The disappointing numbers came after the government said the world’s largest economy slowed from an annual growth rate of 3.0% in the final quarter of 2011 to a 1.9% pace in January-March, too weak a pace to dent unemployment.

They also compounded investor woes after purchasing manager indices for May from China, India, the eurozone and the United States all came in lower, underlining the weak state of the global economy.

The Dow fell 2.22% – leaving it in the red for the first time in 2012 – while the broad-based S&P 500 tumbled 2.46% and the Nasdaq Composite sank 2.82%.

Global markets have been sent into a tailspin as Europe’s debt troubles returned to the fore last month after a general election in Greece saw a strong showing for anti-austerity parties, while a bank crisis in Spain has left the already beleaguered economy teetering.

Attention will turn to the weekend when Greece will hold a second election, with markets hoping for a victory for pro-austerity groups. Economists fear another result could see Athens tear up a bailout deal and in turn end up leaving the eurozone.

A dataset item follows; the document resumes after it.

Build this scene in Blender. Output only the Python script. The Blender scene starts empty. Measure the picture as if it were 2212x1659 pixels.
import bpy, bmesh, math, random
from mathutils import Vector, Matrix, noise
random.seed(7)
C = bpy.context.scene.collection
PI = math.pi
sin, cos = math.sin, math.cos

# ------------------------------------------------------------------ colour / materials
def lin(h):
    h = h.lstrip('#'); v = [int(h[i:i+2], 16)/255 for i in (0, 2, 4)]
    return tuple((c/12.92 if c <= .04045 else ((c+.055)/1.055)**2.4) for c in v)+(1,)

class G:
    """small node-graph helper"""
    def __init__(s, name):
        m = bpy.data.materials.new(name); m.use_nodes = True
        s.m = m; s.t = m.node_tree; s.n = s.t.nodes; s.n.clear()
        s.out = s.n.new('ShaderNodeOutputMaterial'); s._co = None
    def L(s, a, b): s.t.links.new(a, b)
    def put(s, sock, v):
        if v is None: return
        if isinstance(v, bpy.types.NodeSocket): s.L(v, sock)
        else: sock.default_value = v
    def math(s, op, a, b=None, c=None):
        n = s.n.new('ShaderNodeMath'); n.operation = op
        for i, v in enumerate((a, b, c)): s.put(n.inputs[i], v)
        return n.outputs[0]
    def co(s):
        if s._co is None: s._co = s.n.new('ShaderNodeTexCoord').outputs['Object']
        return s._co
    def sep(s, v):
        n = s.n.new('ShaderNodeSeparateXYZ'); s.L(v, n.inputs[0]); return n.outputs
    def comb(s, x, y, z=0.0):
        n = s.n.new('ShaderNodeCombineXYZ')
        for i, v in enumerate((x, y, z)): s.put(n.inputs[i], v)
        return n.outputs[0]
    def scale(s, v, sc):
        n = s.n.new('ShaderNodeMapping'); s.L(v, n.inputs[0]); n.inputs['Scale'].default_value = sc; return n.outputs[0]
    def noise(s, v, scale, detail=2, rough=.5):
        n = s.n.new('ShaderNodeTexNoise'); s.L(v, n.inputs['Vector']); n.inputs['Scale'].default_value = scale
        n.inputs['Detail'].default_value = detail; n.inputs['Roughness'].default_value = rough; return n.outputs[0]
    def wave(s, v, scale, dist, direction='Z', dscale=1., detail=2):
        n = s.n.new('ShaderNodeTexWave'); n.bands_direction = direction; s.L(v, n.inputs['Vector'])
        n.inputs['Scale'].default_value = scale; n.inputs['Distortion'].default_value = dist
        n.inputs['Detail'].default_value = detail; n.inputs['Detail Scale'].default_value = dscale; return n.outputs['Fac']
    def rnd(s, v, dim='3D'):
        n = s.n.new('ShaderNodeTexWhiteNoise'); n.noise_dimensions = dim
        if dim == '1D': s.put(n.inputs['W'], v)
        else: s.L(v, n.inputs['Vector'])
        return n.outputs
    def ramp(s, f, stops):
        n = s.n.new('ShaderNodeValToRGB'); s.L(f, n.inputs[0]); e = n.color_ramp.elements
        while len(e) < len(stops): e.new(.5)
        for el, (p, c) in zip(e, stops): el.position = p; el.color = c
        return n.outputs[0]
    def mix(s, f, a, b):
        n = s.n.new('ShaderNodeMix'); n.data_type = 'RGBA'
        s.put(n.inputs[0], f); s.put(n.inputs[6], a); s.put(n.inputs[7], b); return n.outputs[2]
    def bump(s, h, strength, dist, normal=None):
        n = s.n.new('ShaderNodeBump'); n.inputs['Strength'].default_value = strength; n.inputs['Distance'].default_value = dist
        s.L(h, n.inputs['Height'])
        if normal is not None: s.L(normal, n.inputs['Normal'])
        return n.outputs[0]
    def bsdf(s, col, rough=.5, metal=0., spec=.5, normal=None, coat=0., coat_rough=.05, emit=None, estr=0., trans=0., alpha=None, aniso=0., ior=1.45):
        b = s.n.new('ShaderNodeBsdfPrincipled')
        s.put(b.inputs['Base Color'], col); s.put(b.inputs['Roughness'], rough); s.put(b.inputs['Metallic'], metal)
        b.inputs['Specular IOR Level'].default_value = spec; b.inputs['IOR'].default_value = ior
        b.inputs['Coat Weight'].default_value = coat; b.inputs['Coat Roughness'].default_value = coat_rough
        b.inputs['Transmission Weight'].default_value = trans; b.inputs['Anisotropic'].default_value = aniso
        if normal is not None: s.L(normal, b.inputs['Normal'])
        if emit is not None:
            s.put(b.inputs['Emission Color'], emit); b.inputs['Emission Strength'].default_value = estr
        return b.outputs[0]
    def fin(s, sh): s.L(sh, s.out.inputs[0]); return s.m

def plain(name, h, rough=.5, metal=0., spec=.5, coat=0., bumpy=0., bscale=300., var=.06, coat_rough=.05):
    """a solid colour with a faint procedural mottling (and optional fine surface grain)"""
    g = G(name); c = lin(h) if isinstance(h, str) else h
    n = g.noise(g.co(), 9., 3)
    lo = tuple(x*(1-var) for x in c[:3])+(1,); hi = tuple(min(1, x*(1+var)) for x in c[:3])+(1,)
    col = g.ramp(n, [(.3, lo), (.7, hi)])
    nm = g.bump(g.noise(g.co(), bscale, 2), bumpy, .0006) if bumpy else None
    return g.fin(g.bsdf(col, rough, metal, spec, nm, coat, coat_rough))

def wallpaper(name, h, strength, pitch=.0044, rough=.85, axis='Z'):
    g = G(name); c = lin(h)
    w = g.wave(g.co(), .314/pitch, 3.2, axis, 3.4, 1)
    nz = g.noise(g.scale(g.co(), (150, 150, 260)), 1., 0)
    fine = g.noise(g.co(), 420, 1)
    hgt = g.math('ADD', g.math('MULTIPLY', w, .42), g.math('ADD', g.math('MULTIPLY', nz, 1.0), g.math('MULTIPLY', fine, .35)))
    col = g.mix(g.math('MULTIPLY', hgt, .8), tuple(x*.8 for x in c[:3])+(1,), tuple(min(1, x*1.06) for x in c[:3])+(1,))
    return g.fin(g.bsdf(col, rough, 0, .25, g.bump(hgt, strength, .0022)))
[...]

The euro bought US$1.2402, down from US$1.2423 in New York late Friday, where it had risen on the back of the poor US jobs figures.

It also fell to 96.94 yen, down from 97.01 yen in New York while the dollar was up at 78.16 yen, from 78.08 yen last Friday.

On oil markets, Brent North Sea crude for July shed US$1.73 to US$96.70 a barrel, and New York’s main contract, West Texas Intermediate (WTI) crude for July, fell US$1.59 to US$81.64.

Gold was at US$1,621.90 an ounce at 0650 GMT, compared with US$1,553.00 late Friday.